By Drew Shriner | Contributor

One of Taylor's newest clubs is also made up of some of Taylor's newest faces; a freshmen led group has teamed up to form a school chapter for International Justice Mission (IJM).

IJM serves in developing countries, and attempts to protect innocent individuals from being exploited. They work against slavery, sex trafficking, sexual violence, police brutality, land theft and citizens rights abuse.

"We're International Justice Mission, and we believe that justice for the poor is possible," said the IJM website, www.ijm.org.

Having done a freedom fast during the fall semester, the chapter hopes to host biweekly meetings and plan several other events to grow the chapter during the spring semester.

As an international organization, IJM does not currently work in the United States.
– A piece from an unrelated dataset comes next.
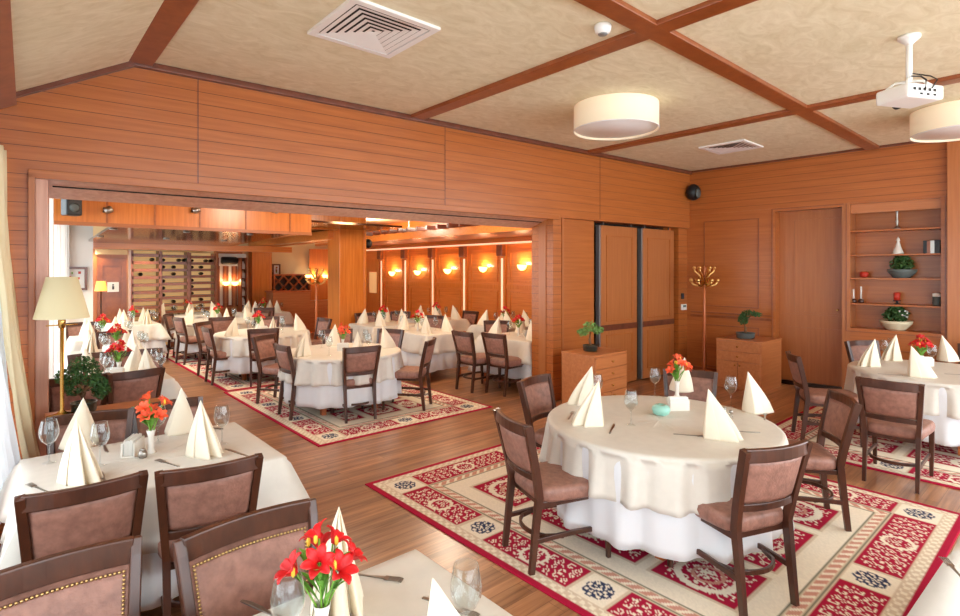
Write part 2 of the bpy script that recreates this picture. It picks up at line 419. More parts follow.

However, freshman Bryant Barger, vice president of fundraising for Taylor's new chapter, believes Taylor's campus can assist IJM's mission through a three step process: advocacy, prayer and fundraising.

"The Taylor chapter is a platform that IJM uses," Barger said. "We just represent IJM as students. We're an arm of IJM."

Taylor's IJM chapter is primarily led by first-year Taylor students. Chapter founder and president Bree Bailey is a freshman, as are several of the vice presidents.

Senior Nathan Mortensen believes these new faces are addressing an issue Taylor's campus had been failing to address during his time at Taylor.

"In my past three years at Taylor, there has been a lack of action to accompany the awareness of social justice issues, and I hope that the new IJM chapter will help to fill this void on campus," Mortensen said.

Though the chapter is currently young and small, they hope to grow and add as many Taylor students as possible.

Their size and youth is not a problem to Barger, however. He firmly believes any little bit the chapter does can have a big impact and is important work they and IJM are doing.

"This is a very real problem, and anything we can do, as children of God, to stop this kind of thing is kingdom work, literally," Barger said. "I think that's what we're called to do as Christians, and, morally, I think it's the right thing to do, and IJM has saved thousands of lives just by doing what they're doing, and if we can be a small part of that, I think that's a beautiful thing."

The next chapter meeting is on March 7 at 8:30 p.m.